Review: Kan’s ‘The Carnivorous City’ is a human struggle

By Victor Adedayo

TITLE: The Carnivorous City
AUTHOR: Toni Kan
GENRE: Autobiography, Motivational
PUBLISHER: Cassava Republic Press
YEAR : 2016
PAGES: 241

When Abel left for Lagos in search of his missing brother, little did he know that Lagos is a carnivorous city that devours you to satisfy its insatiable appetite. The carnivorous city is a story of adventure, love, relationships, family, greed, hustle, self discovery, identity, unintentional transformation, reality, and all that makes Lagos so distasteful yet desirable.

It is a story of human struggle for survival in a city where everyone is a soldier on the war front soaked in the disillusionment of their ecstasy. It teaches you to live but not to be too sure of living. It breaks you, bends you, moulds you, makes you, and then kills you.
The novel is a tour guide. It takes you to places and feeds your imagination; there is the Ikorodu, Ikeja, Yaba, Mushin, Ilupeju, Onigbongbo, Ogba, Egbeda, Shomolu, Onipanu part of Lagos; there is also the Lekki, Ikoyi, Victoria island part of this same Lagos. It dichotomises class relatively. It introduces you to people and explores varying identities; from Soni to Dr. Nicole, to Mayowa, to Abel, and others whose identities and stories culminate to become Lagos. Lagos is not a city, it’s the people. Everyone is a “beast with bared fang” awaiting whom to devour next.

The uncertainty and the dramas, the unintentional transformation from who you are to who you become, the flux of events and the chauvinism of people, makes Lagos carnivorous. There is a general rule, though not documented in any constitution yet abided to. It is the rule of survival; the resilience to keep going, unsure of your destination yet optimistic that somehow, someway you’ll get there.

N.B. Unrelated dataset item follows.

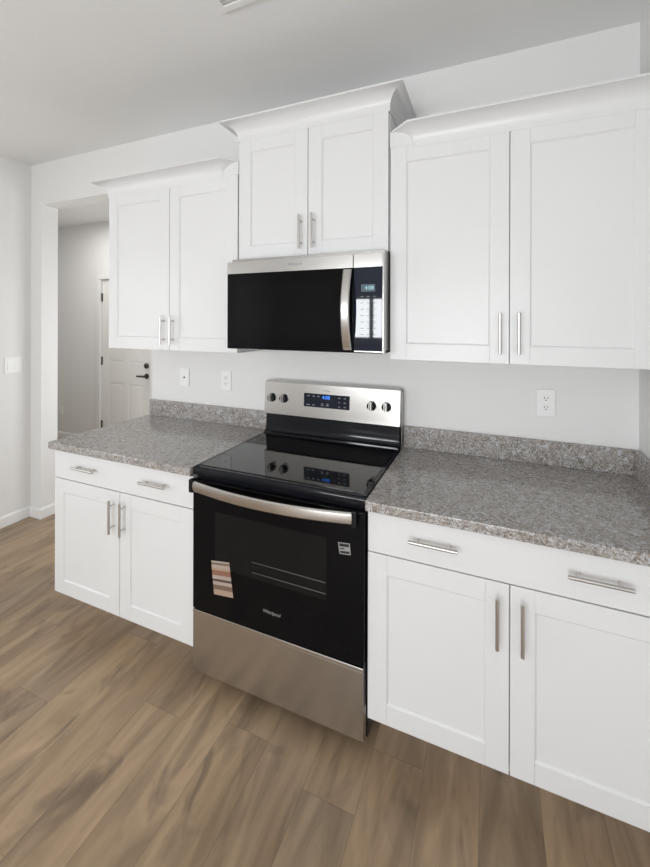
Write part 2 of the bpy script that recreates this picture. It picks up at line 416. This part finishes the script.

Kan presents an enjoyable read that exposes, not just the reality of a city, but also the tranches of humanity and inhumanity one finds in a city like Lagos.
The novel is an indigenous representation of the city. It shows the writers immersion with the city. The style is friendly, apt and unapologetic. The flow is natural and electric. Every line sinks into ones imagination with the realisation of “Yeah! This is actually Lagos”.

At some point, the writer slaps you with history and punches you with nostalgia which makes it difficult for you to escape from its bared fang. The novel accuses a city of being carnivorous yet devours its reader in entirety.
The book is timely as Lagos, the city in which it is set, celebrates its fiftieth anniversary, revolving around stories and dramas that fit into the unconsciousness of its existence as a place.
African literature should be a piece that appeals to ones imagination and shares some bond with ones reality and existence. Not the one that blackmails ones identity in such a manner that makes you feel disgusted as an African.